Data excerpt:
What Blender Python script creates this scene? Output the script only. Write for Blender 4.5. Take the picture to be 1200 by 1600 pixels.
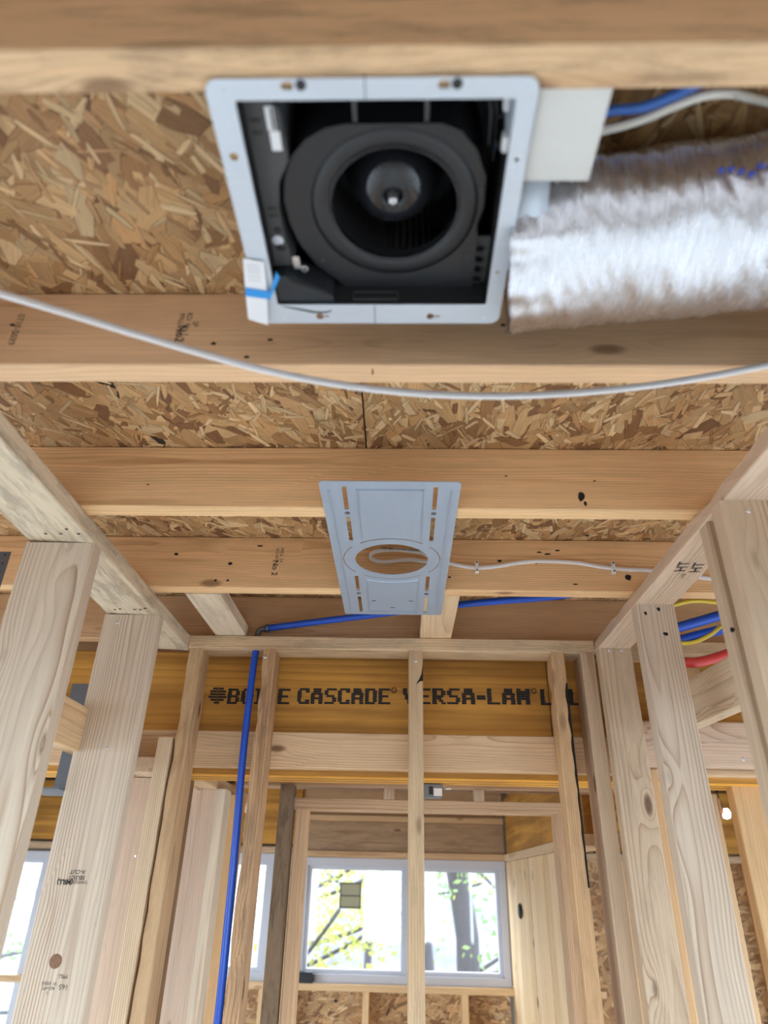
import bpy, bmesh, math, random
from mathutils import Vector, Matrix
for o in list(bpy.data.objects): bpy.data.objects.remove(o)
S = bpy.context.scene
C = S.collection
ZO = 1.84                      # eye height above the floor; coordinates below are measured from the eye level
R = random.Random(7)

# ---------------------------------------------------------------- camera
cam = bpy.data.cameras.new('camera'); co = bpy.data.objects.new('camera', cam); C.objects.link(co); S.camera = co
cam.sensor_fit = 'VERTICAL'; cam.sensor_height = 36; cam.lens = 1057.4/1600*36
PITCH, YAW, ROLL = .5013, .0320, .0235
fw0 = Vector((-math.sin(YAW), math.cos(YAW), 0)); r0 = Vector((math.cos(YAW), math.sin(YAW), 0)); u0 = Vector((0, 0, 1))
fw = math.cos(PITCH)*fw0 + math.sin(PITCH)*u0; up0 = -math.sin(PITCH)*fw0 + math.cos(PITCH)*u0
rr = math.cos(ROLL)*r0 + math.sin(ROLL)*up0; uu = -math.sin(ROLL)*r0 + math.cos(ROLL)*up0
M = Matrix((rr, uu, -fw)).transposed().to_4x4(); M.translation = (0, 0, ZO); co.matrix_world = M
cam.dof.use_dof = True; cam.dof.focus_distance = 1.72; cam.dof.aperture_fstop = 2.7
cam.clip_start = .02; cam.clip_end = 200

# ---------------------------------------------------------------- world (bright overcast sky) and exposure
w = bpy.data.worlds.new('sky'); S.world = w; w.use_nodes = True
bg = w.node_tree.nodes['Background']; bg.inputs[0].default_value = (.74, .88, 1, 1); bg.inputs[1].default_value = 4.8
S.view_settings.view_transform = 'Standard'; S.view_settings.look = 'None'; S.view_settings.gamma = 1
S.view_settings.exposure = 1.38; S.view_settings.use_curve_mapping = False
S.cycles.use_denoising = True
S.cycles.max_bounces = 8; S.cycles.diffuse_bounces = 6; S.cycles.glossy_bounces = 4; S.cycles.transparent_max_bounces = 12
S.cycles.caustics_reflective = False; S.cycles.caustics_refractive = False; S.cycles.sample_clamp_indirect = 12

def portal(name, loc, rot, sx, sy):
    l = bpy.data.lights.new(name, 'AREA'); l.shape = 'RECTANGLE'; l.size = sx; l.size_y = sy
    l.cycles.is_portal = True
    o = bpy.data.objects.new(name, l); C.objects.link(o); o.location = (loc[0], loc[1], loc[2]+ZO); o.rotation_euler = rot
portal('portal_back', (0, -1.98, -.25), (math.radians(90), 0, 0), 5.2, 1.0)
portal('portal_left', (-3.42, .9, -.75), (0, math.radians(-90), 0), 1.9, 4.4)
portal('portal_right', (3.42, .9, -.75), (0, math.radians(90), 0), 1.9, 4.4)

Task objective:
Repeat the full listing above exactly, with no pictures in the copy.

Task solution:
What Blender Python script creates this scene? Output the script only. Write for Blender 4.5. Take the picture to be 1200 by 1600 pixels.
import bpy, bmesh, math, random
from mathutils import Vector, Matrix
for o in list(bpy.data.objects): bpy.data.objects.remove(o)
S = bpy.context.scene
C = S.collection
ZO = 1.84                      # eye height above the floor; coordinates below are measured from the eye level
R = random.Random(7)

# ---------------------------------------------------------------- camera
cam = bpy.data.cameras.new('camera'); co = bpy.data.objects.new('camera', cam); C.objects.link(co); S.camera = co
cam.sensor_fit = 'VERTICAL'; cam.sensor_height = 36; cam.lens = 1057.4/1600*36
PITCH, YAW, ROLL = .5013, .0320, .0235
fw0 = Vector((-math.sin(YAW), math.cos(YAW), 0)); r0 = Vector((math.cos(YAW), math.sin(YAW), 0)); u0 = Vector((0, 0, 1))
fw = math.cos(PITCH)*fw0 + math.sin(PITCH)*u0; up0 = -math.sin(PITCH)*fw0 + math.cos(PITCH)*u0
rr = math.cos(ROLL)*r0 + math.sin(ROLL)*up0; uu = -math.sin(ROLL)*r0 + math.cos(ROLL)*up0
M = Matrix((rr, uu, -fw)).transposed().to_4x4(); M.translation = (0, 0, ZO); co.matrix_world = M
cam.dof.use_dof = True; cam.dof.focus_distance = 1.72; cam.dof.aperture_fstop = 2.7
cam.clip_start = .02; cam.clip_end = 200

# ---------------------------------------------------------------- world (bright overcast sky) and exposure
w = bpy.data.worlds.new('sky'); S.world = w; w.use_nodes = True
bg = w.node_tree.nodes['Background']; bg.inputs[0].default_value = (.74, .88, 1, 1); bg.inputs[1].default_value = 4.8
S.view_settings.view_transform = 'Standard'; S.view_settings.look = 'None'; S.view_settings.gamma = 1
S.view_settings.exposure = 1.38; S.view_settings.use_curve_mapping = False
S.cycles.use_denoising = True
S.cycles.max_bounces = 8; S.cycles.diffuse_bounces = 6; S.cycles.glossy_bounces = 4; S.cycles.transparent_max_bounces = 12
S.cycles.caustics_reflective = False; S.cycles.caustics_refractive = False; S.cycles.sample_clamp_indirect = 12

def portal(name, loc, rot, sx, sy):
    l = bpy.data.lights.new(name, 'AREA'); l.shape = 'RECTANGLE'; l.size = sx; l.size_y = sy
    l.cycles.is_portal = True
    o = bpy.data.objects.new(name, l); C.objects.link(o); o.location = (loc[0], loc[1], loc[2]+ZO); o.rotation_euler = rot
portal('portal_back', (0, -1.98, -.25), (math.radians(90), 0, 0), 5.2, 1.0)
portal('portal_left', (-3.42, .9, -.75), (0, math.radians(-90), 0), 1.9, 4.4)
portal('portal_right', (3.42, .9, -.75), (0, math.radians(90), 0), 1.9, 4.4)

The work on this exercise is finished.